Objective: Quote, with no changes, the lines that run from the top of the material to the line with "except Exception: pass", both included.

(3D scene scripts)
══════════════════════════════

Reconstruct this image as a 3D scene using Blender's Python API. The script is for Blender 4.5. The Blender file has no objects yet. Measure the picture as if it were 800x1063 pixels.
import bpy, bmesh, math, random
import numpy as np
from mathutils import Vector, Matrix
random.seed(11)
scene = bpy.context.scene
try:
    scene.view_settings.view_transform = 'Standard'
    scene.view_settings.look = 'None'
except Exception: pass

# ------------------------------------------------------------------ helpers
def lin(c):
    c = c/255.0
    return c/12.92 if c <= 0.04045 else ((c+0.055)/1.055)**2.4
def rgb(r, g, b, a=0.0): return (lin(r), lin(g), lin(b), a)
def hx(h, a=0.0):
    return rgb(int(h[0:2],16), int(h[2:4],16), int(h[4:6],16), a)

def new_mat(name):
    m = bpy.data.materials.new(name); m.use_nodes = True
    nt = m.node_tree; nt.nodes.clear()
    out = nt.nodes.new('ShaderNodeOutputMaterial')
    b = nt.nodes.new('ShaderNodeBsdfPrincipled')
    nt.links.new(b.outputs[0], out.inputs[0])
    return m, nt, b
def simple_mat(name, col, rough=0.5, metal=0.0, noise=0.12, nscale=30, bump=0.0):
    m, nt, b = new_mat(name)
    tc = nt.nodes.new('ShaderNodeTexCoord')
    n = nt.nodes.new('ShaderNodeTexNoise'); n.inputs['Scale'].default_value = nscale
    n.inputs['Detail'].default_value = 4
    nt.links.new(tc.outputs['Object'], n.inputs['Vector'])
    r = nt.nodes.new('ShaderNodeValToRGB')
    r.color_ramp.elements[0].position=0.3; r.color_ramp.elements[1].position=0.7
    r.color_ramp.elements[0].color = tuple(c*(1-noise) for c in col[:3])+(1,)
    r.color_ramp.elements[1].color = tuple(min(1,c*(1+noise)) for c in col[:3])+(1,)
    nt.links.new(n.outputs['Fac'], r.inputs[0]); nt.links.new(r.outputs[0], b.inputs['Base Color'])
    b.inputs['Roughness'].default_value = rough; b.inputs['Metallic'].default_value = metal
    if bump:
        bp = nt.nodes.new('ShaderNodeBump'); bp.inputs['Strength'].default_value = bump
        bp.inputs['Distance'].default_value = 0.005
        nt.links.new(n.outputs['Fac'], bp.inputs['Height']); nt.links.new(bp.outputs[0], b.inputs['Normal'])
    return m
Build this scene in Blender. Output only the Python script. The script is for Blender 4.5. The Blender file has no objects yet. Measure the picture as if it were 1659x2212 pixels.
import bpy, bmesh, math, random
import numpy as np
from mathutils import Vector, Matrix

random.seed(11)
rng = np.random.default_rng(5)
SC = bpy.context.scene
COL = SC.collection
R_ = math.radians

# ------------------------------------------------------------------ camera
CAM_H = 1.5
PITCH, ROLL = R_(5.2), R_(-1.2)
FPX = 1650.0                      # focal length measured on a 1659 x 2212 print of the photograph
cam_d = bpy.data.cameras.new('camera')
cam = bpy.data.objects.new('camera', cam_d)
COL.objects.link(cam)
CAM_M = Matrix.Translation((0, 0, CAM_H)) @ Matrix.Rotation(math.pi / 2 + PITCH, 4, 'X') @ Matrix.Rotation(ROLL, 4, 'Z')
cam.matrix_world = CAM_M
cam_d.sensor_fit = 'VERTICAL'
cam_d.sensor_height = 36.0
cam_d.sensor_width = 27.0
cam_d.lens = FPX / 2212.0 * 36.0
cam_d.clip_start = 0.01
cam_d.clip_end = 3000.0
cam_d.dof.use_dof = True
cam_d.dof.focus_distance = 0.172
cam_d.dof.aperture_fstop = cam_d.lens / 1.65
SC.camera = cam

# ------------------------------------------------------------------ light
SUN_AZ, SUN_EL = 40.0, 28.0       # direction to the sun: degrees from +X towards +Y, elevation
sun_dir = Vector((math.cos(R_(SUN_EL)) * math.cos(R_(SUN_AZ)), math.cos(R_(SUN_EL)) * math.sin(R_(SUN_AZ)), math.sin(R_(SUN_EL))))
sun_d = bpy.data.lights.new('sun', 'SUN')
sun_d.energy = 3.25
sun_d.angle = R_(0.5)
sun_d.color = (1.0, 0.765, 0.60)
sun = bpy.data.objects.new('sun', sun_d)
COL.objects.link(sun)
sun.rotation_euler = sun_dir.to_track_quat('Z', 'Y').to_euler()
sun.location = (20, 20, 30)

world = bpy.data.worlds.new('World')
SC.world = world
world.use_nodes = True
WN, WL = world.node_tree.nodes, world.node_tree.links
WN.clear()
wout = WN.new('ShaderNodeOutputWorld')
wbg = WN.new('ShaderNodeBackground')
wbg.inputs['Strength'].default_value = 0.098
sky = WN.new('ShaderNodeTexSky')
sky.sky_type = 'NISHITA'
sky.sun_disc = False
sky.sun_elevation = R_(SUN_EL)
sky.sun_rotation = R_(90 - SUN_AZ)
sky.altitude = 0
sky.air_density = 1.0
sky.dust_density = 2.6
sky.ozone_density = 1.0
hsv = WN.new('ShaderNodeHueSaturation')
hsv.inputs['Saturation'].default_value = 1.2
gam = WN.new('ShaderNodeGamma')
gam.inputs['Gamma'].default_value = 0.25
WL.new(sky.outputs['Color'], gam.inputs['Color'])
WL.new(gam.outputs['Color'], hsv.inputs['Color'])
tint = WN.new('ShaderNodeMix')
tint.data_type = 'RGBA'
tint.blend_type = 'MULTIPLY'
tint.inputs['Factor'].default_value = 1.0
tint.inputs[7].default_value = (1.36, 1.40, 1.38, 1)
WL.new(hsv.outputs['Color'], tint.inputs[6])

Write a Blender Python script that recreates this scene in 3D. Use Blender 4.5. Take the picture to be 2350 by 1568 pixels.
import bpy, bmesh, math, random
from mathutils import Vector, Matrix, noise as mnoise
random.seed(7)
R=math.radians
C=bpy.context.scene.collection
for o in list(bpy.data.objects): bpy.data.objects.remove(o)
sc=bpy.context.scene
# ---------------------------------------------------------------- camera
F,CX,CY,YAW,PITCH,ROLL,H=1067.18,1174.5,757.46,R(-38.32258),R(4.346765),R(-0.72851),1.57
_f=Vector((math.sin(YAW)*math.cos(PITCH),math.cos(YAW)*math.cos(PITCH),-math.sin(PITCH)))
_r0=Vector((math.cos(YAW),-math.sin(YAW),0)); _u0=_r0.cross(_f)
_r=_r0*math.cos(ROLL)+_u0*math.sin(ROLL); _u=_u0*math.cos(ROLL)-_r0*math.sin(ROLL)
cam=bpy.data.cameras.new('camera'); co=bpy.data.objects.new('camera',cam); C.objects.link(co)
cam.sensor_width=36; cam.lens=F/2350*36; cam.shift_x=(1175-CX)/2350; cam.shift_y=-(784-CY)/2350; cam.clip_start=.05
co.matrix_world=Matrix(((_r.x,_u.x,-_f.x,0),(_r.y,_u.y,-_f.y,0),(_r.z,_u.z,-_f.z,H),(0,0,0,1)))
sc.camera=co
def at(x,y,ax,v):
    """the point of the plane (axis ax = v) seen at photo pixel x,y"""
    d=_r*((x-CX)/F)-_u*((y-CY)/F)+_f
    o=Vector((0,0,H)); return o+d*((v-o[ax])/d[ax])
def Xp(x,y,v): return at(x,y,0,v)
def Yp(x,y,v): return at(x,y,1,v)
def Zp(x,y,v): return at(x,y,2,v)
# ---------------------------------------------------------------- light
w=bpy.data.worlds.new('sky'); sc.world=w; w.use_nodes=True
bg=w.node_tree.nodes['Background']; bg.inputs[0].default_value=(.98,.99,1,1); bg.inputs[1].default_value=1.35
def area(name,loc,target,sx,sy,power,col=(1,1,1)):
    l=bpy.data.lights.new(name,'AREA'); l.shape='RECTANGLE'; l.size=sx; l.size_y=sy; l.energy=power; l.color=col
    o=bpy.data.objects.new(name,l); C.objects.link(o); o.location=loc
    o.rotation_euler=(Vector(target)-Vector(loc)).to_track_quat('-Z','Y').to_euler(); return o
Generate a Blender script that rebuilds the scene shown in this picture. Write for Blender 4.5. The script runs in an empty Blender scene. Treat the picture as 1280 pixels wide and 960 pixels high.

══════════════════════════════

Written answer:
Reconstruct this image as a 3D scene using Blender's Python API. The script is for Blender 4.5. The Blender file has no objects yet. Measure the picture as if it were 800x1063 pixels.
import bpy, bmesh, math, random
import numpy as np
from mathutils import Vector, Matrix
random.seed(11)
scene = bpy.context.scene
try:
    scene.view_settings.view_transform = 'Standard'
    scene.view_settings.look = 'None'
except Exception: pass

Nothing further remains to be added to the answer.